You may have seen it. You’d have smelt it first. If you’re near a bluebottle today just lean in and inhale its perfume.

If there’s a musky air of hot chocolate, amber and a hint of red peppercorn notes, then it’s the bluebottle that escaped our house this week after being attacked with a can of Lynx deodorant!

I walked into our house from work to be greeted with an overpowering lungful of the popular armpit deodoriser.

Lynx Dark Temptation to be precise.

Our house stank like a rugby changing room as the players blast their armpits with the nearest available spray can and douse their face and chests with after shave before heading to the bar.

It smelt nothing like the Lynx advertising blurb, which advises the users of its products to “Be ready to give in to any temptation with a sensual blast of sweetness and spice.”

Emerging from this fog of perfumed dry ice was son number one, Bradley, aged 16.

“What have you been doing?”

“I was trying to get a fly,” he said.

“With deodorant?”

“Well, we don’t have any fly spray.”

Ask a silly question…

“Why didn’t you just hit it with a rolled up newspaper?”

“That’d be cruel,” he said.

“But deodorant isn’t going to do anything?”

“Yes it is. It stuns them.”

“You’ve done this before?”

“Yes, I spray them with deodorant. They get stunned. And I set them free.”

Lynx Dark Temptation … for the fly that doesn’t have to try too hard.

The makers of the Lynx brands should take note. Male grooming and pest control sound like the perfect bedfellows if you ask me.

There are some kids sporting tangled messes of beard and head hair that could do with the double whammy of styling gel and bug killer.

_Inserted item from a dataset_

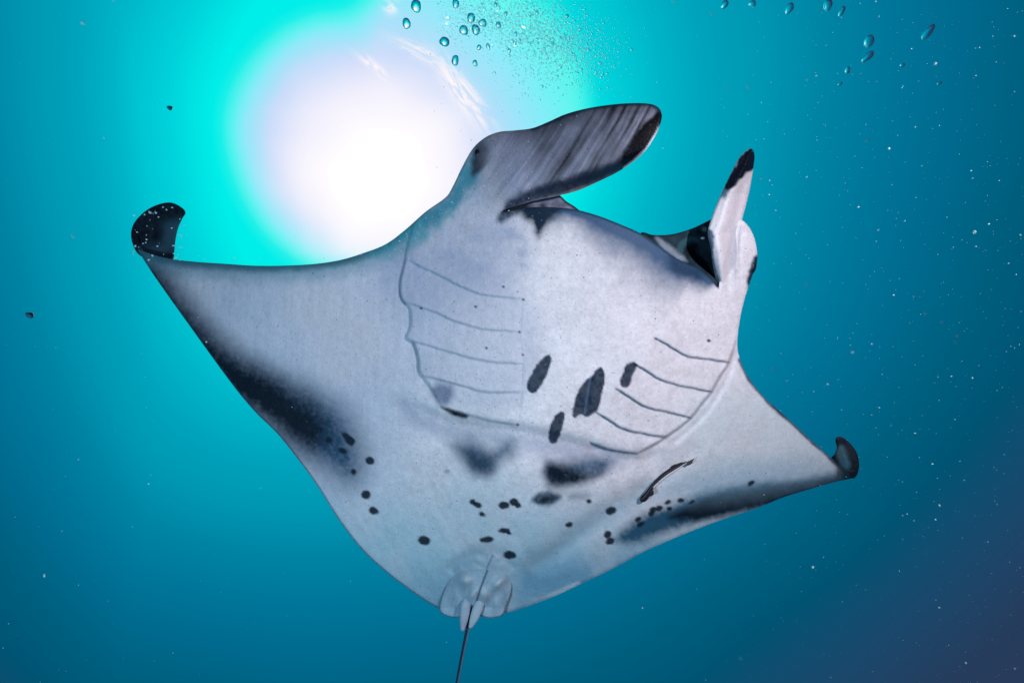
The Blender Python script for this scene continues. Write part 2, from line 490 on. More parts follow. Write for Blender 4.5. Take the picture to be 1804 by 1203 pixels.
def color_disc(X, Y, d):
    n = len(X)
    u, v = uv(X, Y)
    c = np.tile(BASE, (n, 1))
    f9 = fbm(X, Y, 4.5, 2, 50); f1 = fbm(X, Y, 60, 5, 1); f2 = fbm(X, Y, 14, 4, 12); f3 = fbm(X, Y, 150, 3, 20)
    c = c * (1 + 0.22 * f1 + 0.20 * f2 + 0.22 * f9)[:, None]
    # bluish-grey tint over the flanks and of the left gill shelf
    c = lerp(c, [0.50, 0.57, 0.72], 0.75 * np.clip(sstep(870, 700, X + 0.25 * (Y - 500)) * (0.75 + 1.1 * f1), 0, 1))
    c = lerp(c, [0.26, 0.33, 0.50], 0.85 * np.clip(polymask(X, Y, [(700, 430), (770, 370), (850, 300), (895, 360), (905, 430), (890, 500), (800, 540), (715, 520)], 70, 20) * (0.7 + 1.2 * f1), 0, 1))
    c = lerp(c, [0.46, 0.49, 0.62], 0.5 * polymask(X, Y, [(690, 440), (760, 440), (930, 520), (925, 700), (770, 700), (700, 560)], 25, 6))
    c = lerp(c, [0.34, 0.56, 0.66], 0.9 * np.clip(sstep(780, 980, Y - 0.10 * abs(X - 850)) * (0.9 + f1), 0, 1))  # bluer towards the tail: red light lost in water, painted into the skin
    c = lerp(c, [0.10, 0.30, 0.46], 0.8 * np.clip(sstep(950, 1030, Y + 0.12 * (X - 950)) * sstep(880, 930, X) * (0.9 + 1.2 * f1), 0, 1))
    c = lerp(c, [0.12, 0.30, 0.44], 0.55 * np.clip(sstep(960, 1050, Y) * sstep(930, 860, X) * (0.9 + f1), 0, 1))
    c = lerp(c, [0.70, 0.64, 0.70], 0.5 * polymask(X, Y, [(540, 520), (640, 510), (690, 600), (670, 680), (560, 640)], 60, 10))
    c = lerp(c, [0.60, 0.75, 0.80], 0.6 * sstep(640, 760, Y + 0.25 * (X - 1250)) * sstep(1150, 1250, X) * (0.9 + f1))
    # fibre streaks on the wings
    st = fbm(X + 0.05 * Y, Y * 0.10, 6, 3, 30)
    c = c * (1 + 0.15 * st * sstep(-150, -260, u) * sstep(330, 200, abs(Y - 560)))[:, None]
    st2 = fbm((X * 0.5 + Y * 0.86) * 0.12, (X * 0.86 - Y * 0.5), 7, 3, 33)
    c = c * (1 + 0.13 * st2 * sstep(760, 880, Y))[:, None]
    # shade below the shelf and in the folds, painted as grey
    c = lerp(c, [0.22, 0.28, 0.42], 0.55 * np.clip(polymask(X, Y, [(700, 700), (790, 745), (915, 760), (1040, 785), (1110, 805), (1080, 825), (960, 806), (880, 785), (780, 775), (720, 745)], 22, 6), 0, 1))
    c = lerp(c, [0.20, 0.33, 0.42], 0.6 * polymask(X, Y, [(1150, 850), (1090, 875), (1030, 918), (960, 965), (905, 1005), (935, 1010), (1010, 960), (1080, 915), (1150, 875)], 18, 5))
    c = lerp(c, [0.22, 0.33, 0.42], 0.65 * polymask(X, Y, [(800, 985), (850, 968), (900, 990), (905, 1015), (860, 1005), (800, 1010), (785, 1008)], 16, 5))
    # soft blotches
    def blot(poly, soft, k, wob=7, col=BLUE):
        nonlocal c
        m = polymask(X, Y, poly, soft, wob)
        c = lerp(c, col, np.clip(m * k * (1 + 0.15 * f2 + 0.3 * f9), 0, 1))
    blot([(800, 782), (832, 777), (868, 790), (898, 778), (905, 800), (880, 815), (868, 832), (845, 838), (825, 825), (808, 805)], 19, 0.85, 5)
    blot([(815, 795), (850, 800), (870, 815), (860, 832), (840, 832), (825, 815)], 16, 0.85, 4, [0.012, 0.04, 0.085])
    blot([(960, 812), (985, 815), (1030, 808), (1080, 812), (1068, 832), (1030, 845), (985, 856), (963, 850)], 15, 0.9, 5)
    blot([(966, 818), (1000, 822), (1040, 838), (1060, 832), (1030, 848), (985, 855), (966, 848)], 13, 1.0, 4, DARK)
    blot([(936, 880), (950, 868), (975, 866), (990, 874), (980, 884), (960, 890), (942, 887)], 6, 0.9, 3, [0.02, 0.05, 0.09])
    blot([(950, 882), (960, 874), (970, 878), (962, 886)], 4, 0.8, 2, DARK)
    blot([(1000, 872), (1020, 867), (1040, 872), (1025, 880), (1005, 880)], 8, 0.45, 3)
    blot([(762, 680), (780, 674), (797, 684), (795, 705), (783, 715), (770, 705)], 9, 0.7, 4, [0.06, 0.11, 0.22])
    blot([(776, 716), (800, 722), (826, 732), (820, 737), (795, 730)], 3.5, 1.0, 1, DARK)
    # dark trailing margins of the wings
    blot([(228, 416), (262, 446), (300, 500), (345, 556), (400, 610), (450, 642), (500, 664), (555, 686), (605, 722), (632, 765), (640, 815), (622, 850),
          (585, 838), (545, 812), (510, 778), (465, 735), (420, 700), (370, 640), (320, 570), (270, 505), (230, 440)], 46, 1.0, 3, [0.03, 0.085, 0.16])
    blot([(232, 420), (262, 455), (300, 515), (350, 575), (410, 632), (460, 658), (520, 700), (555, 728), (568, 765), (548, 785),
          (520, 775), (490, 752), (450, 722), (405, 690), (330, 590), (270, 500)], 46, 1.3, 3, DARK)
    blot([(1085, 952), (1130, 912), (1180, 892), (1230, 872), (1280, 860), (1340, 850), (1400, 848), (1450, 842), (1512, 828), (1512, 856), (1430, 872),
          (1382, 884), (1330, 898), (1280, 908), (1220, 922), (1160, 942), (1110, 956)], 16, 1.15, 4, [0.025, 0.10, 0.17])
    blot([(1180, 912), (1230, 884), (1280, 866), (1340, 858), (1430, 845), (1490, 836), (1515, 832), (1500, 860), (1440, 872), (1385, 884), (1310, 896), (1240, 912)], 12, 1.35, 3, DARK)
    tealish = polymask(X, Y, [(1150, 870), (1250, 825), (1350, 810), (1440, 815), (1480, 835), (1380, 860), (1230, 880)], 30, 5)
    c = lerp(c, [0.22, 0.42, 0.56], 0.55 * tealish)
    # leading edges
    ld, _, fr = polydist(X, Y, outline[:100])      # left leading edge up to the shoulder
    c = lerp(c, [0.012, 0.035, 0.06], sstep(17, 4, ld + 5 * f2) * 0.95)
    c = lerp(c, [0.08, 0.28, 0.36], sstep(46, 6, ld + 10 * f2) * 0.6)  # teal glow through the thin rim, put into the colour
    rl, _, _ = polydist(X, Y, [(1304, 634), (1320, 667), (1350, 704), (1399, 747), (1432, 778), (1466, 808), (1495, 835)])
    c = lerp(c, [0.02, 0.05, 0.09], sstep(7, 1.5, rl + 4 * f2) * 0.9)
    c = lerp(c, [0.02, 0.05, 0.09], polymask(X, Y, [(1350, 704), (1372, 718), (1400, 745), (1370, 730)], 5, 3, False) * 0.6)
    c = lerp(c, [0.01, 0.03, 0.05], polymask(X, Y, [(1466, 806), (1505, 838), (1500, 846), (1476, 838)], 6, 3, False) * 0.8)
    tl, _, _ = polydist(X, Y, outline[-150:-20])
    c = lerp(c, [0.03, 0.10, 0.16], sstep(3.2, 0.8, tl) * 0.8 * (X < 790))
    c = lerp(c, [0.62, 0.74, 0.80], sstep(11, 2, tl + 3 * f2) * 0.7 * sstep(930, 990, X) * sstep(1340, 1280, X))
    # shoulder and head, with teal glow bleeding through the thin edge painted in
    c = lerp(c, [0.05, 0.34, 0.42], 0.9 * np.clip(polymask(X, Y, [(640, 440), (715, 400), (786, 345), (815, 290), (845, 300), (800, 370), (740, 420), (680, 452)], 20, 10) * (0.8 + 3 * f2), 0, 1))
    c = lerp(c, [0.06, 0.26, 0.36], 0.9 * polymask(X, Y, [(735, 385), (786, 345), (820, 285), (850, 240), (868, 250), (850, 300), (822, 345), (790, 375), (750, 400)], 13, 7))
    blot([(838, 258), (850, 252), (862, 262), (858, 285), (846, 300), (834, 310), (830, 290)], 7, 1.0, 4, DARK)
    # mouth rim
    rd, rs, rf = polydist(X, Y, RIM)
    below = (rs > 0) | (rd < 2.0)
    wd = 26 + 36 * sstep(0.25, 0.5, rf) * sstep(0.95, 0.7, rf)
    m = np.exp(-(np.clip(rd + 14 * f2, 0, None) / wd) ** 1.7) * below * sstep(0.10, 0.22, rf) * sstep(1.0, 0.93, rf)
    c = lerp(c, [0.045, 0.10, 0.19], np.clip(m * 1.15, 0, 1))
    c = lerp(c, [0.012, 0.05, 0.08], sstep(5, 1, rd) * below * 0.8)
    blot([(905, 366), (990, 366), (980, 378), (966, 390), (956, 405), (949, 418), (940, 398), (925, 382)], 13, 1.25, 5, [0.01, 0.025, 0.05])
    blot([(880, 374), (900, 372), (915, 372), (895, 385), (878, 392)], 6, 0.9, 3, [0.02, 0.05, 0.09])
    blot([(1175, 452), (1205, 462), (1236, 478), (1240, 492), (1210, 490), (1185, 478)], 9, 1.0, 4, [0.015, 0.045, 0.10])
    c = lerp(c, [0.30, 0.38, 0.52], 0.6 * np.clip(polymask(X, Y, [(900, 395), (925, 420), (935, 470), (920, 490), (905, 450), (890, 415)], 10, 6) * (0.6 + 3 * f2), 0, 1))
    # eye bulge on the right
    blot([(1335, 448), (1336, 470), (1326, 492), (1318, 510), (1316, 495), (1322, 470), (1327, 455)], 4, 1.1, 2, [0.012, 0.03, 0.07])
    c = lerp(c, [0.35, 0.40, 0.5], 0.5 * (np.exp(-((X - 1292 - 0.05 * (Y - 430)) / 2.5) ** 2) + np.exp(-((X - 1302) / 2) ** 2)) * sstep(390, 420, Y) * sstep(520, 470, Y))
    # gill slits are dark lines where the flaps part
    for g, k, wdt in [(q, 0.16, 1.3) for q in GL] + [(q, 0.9, 1.4) for q in GR]:
        ln = catmull(g, 5, False); mm = local(X, Y, ln, 8)
        if mm.any():
            dd, ss, ff = polydist(*warp(X[mm], Y[mm]), ln)
            mk = np.zeros(n); mk[mm] = np.exp(-(dd / wdt) ** 2) * k * (0.75 + 0.6 * np.clip(fbm(X[mm], Y[mm], 5, 2, 41) + .3, 0, 1))
            c = lerp(c, [0.08, 0.12, 0.2], np.clip(mk, 0, 1))
    for ln, k, wdt in ((STAIR_L[:3], 0.4, 2.4), (STAIR_L[2:6], 0.6, 2.0), (STAIR_L[9:12], 0.4, 3.0), (STAIR_R, 0.30, 1.8), ([(868, 978), (858, 1000), (846, 1030)], 0.85, 1.3),
                       ([(868, 978), (872, 982)], 0.3, 1)):
        dd, ss, ff = polydist(X, Y, catmull(ln, 5, False))
        c = lerp(c, [0.05, 0.10, 0.18], np.exp(-(dd / wdt) ** 2) * k)
    for x, y in ((922, 528), (915, 585), (921, 625), (912, 748), (887, 505), (1156, 597), (1121, 643), (838, 540), (742, 543), (857, 613)):
        c = lerp(c, [0.03, 0.04, 0.07], ell(X, Y, x, y, 2.4, 2.0, 0, 1.2, 0.3))
    # pigment spots unique to this animal
    for p in SHARP:
        m = polymask(X, Y, p, 1.8, 1.9)
        c = lerp(c, np.array([0.005, 0.022, 0.050]), np.clip(m * (0.95 + 0.10 * f9 + 0.10 * f2), 0, 1))
    sc = np.exp(-(((X - 1036) + (Y - 690) * 0.16) / 1.6) ** 2) * (abs(Y - 695) < 34)
    c = lerp(c, [0.10, 0.18, 0.3], 0.6 * sc)
    for s in SPOTS:
        c = lerp(c, [0.006, 0.018, 0.034], np.clip(0.97 * ell(X, Y, *s), 0, 1))
    c = lerp(c, [0.2, 0.27, 0.36], 0.6 * ell(X, Y, 788, 830, 5, 4.5, 0, 2, 0.5))
    # left cephalic fin: grey, streaked with pale fibres
    fx = (X - 860) * 0.95 - (Y - 300) * 0.31
    fin = sstep(-45, 45, fx) * ((Y < 350) | ((X - 878) * 0.28 + (Y - 378) < 0)) * sstep(400, 350, Y + 0.3 * (X - 886))
    s1 = (X * 0.83 + Y * 0.56); s2 = (X * 0.56 - Y * 0.83)
    sw = s1 + 0.0009 * (s2 - 300) ** 2 * 0.3 + 4 * fbm(X, Y, 60, 2, 58)
    stv = 0.16 * fbm(sw, s2 * 0.05, 22, 2, 44) + 0.75 * fbm(sw, s2 * 0.04, 5.5, 4, 47) + 0.3 * fbm(X, Y, 30, 3, 46)
    g = np.clip(0.115 + 0.34 * stv, 0.015, 0.6)
    g = g * (0.45 + 0.60 * sstep(2, 34, d)) + 0.12 * np.exp(-((fx - 45) / 48) ** 2) + 0.10 * np.clip(stv + 0.15, 0, 1) * np.exp(-((X - 1095) / 55) ** 2 - ((Y - 205) / 30) ** 2) * 3  # rounding shade at the rim and a whitish highlight painted in
    g = g * 1.45
    fc = np.stack([g * 0.96, g * 1.0, g * 1.32], -1)
    c = c * (1 - fin[:, None]) + fc * fin[:, None]
    blot([(886, 374), (940, 356), (985, 345), (1050, 322), (1087, 303), (1110, 285), (1090, 286), (1030, 305), (960, 325), (900, 350)], 7, 0.9, 5, [0.012, 0.025, 0.055])
    blot([(1148, 208), (1163, 196), (1169, 210), (1158, 236), (1140, 264), (1118, 286), (1100, 298), (1095, 285), (1104, 262), (1118, 240), (1132, 222)], 4, 1.2, 3, [0.001, 0.002, 0.005])
    td, _, _ = polydist(X, Y, [(938, 225), (966, 214), (995, 201), (1031, 191), (1074, 184), (1117, 181), (1150, 183), (1164, 193)])
    c = lerp(c, [0.01, 0.03, 0.05], sstep(9, 2, td + 4 * f2) * 0.9)
    ed, _, ef = polydist(X, Y, [(1167, 205), (1158, 234), (1140, 263), (1118, 284), (1100, 297)])
    c = lerp(c, [0.8, 0.8, 0.9], sstep(3.6, 1.8, ed) * sstep(0.1, 0.3, ef))
    return np.clip(c, 0.002, 0.9)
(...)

Our Bradley doesn’t fall into that category just yet. The tangled mess is not his hair, but his brain.

The reason he was unperturbed by the blast of perfumed air was because he was loaded with cold. He couldn’t smell a thing.

But he had been going through toilet roll like no-one’s business blowing his nose. His bedroom floor was a sea of screwed up toilet paper.

After opening the windows, I told him he could clean up the paper.

An hour later I get a call from my wife. “The toilet’s overflowing. Bradley’s blocked it up with toilet paper. He said you told him to put in there.”

Forget fly spray, do they do a teen spray? … there’s a pest I need controlling desperately.